Turning to God in prayer deepens my awareness that God is the supreme Father-Mother to all children wherever they are. In “Science and Health with Key to the Scriptures,” Mary Baker Eddy, the founder of the Monitor, identified Father and Mother as names for God (see pp. 586 and 592). Coupling these definitions with the First Commandment – “You must not have any other god but me” (Exodus 20:3, New Living Translation) – we find that spiritually there is but one supreme Mother and Father, whom Christ Jesus showed to be all-loving, everywhere, and strong.

The spiritual reality is that there is no other Mother than God; there is no other Father than God. Accepting this, we realize that this divine Parent is relentlessly fathering and mothering each of His children, who are not defined materially, but are God’s spiritual offspring.

One time, when people brought little children to Jesus, the disciples were going to send them away (see Mark 10:13-16). But Jesus reprimanded this attitude and brought the children into his embrace: “He took them up in his arms, put his hands upon them, and blessed them.” We could see this Christly gesture as a symbol of the loving embrace of our Father-Mother God. Affirming that this embrace is still happening today and forever can open the door to inspired ideas for caring for children.

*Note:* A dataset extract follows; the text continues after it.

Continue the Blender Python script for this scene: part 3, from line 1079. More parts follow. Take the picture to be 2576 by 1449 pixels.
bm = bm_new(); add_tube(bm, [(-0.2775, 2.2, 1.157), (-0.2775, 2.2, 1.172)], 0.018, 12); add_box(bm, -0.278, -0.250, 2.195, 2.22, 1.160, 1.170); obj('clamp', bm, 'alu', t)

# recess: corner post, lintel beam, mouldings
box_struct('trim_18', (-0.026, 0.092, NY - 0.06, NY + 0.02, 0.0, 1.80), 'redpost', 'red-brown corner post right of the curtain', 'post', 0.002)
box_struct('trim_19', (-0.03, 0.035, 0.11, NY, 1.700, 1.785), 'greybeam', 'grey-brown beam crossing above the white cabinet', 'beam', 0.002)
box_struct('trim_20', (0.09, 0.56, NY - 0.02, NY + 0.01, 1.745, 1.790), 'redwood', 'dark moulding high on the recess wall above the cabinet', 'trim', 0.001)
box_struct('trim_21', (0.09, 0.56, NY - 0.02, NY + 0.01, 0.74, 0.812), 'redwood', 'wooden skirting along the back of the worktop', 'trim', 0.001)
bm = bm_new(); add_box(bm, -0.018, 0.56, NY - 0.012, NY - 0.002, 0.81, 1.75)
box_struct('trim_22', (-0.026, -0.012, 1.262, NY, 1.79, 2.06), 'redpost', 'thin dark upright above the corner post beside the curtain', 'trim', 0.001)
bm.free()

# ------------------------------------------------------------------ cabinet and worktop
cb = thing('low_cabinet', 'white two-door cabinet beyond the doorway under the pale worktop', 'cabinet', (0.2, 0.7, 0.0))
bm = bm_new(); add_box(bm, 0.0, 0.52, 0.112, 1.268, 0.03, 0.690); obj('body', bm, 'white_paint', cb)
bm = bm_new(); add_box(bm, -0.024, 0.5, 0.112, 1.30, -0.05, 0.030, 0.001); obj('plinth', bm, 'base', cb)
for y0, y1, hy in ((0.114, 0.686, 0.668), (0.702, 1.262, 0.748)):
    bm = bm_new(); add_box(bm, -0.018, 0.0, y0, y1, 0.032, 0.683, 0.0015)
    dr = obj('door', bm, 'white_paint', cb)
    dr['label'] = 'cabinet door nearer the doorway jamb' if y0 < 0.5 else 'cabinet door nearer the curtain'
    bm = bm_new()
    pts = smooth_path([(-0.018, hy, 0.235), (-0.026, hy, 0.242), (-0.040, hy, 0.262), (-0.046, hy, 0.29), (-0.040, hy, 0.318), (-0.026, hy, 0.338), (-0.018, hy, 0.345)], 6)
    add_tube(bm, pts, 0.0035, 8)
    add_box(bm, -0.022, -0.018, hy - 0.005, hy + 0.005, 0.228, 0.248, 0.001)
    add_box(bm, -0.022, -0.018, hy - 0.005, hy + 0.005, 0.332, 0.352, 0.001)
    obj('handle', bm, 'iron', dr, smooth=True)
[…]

Loving children who have been through great trauma is not always easy. They might exhibit very unlovable behaviors, developed in order to cope with sustained challenges. We don’t need to let this dissuade us from our best efforts at praying more deeply to recognize the undamaged innocence that is inherent in everyone because of our true identity as the offspring of the one Father-Mother God, who tenderly cares for us.

It takes persistence. But knowing that our divine Parent cares for each of us helps shift thought from shock and pity and toward inspired action that supports youth justice systems, parents, and constructive school policies.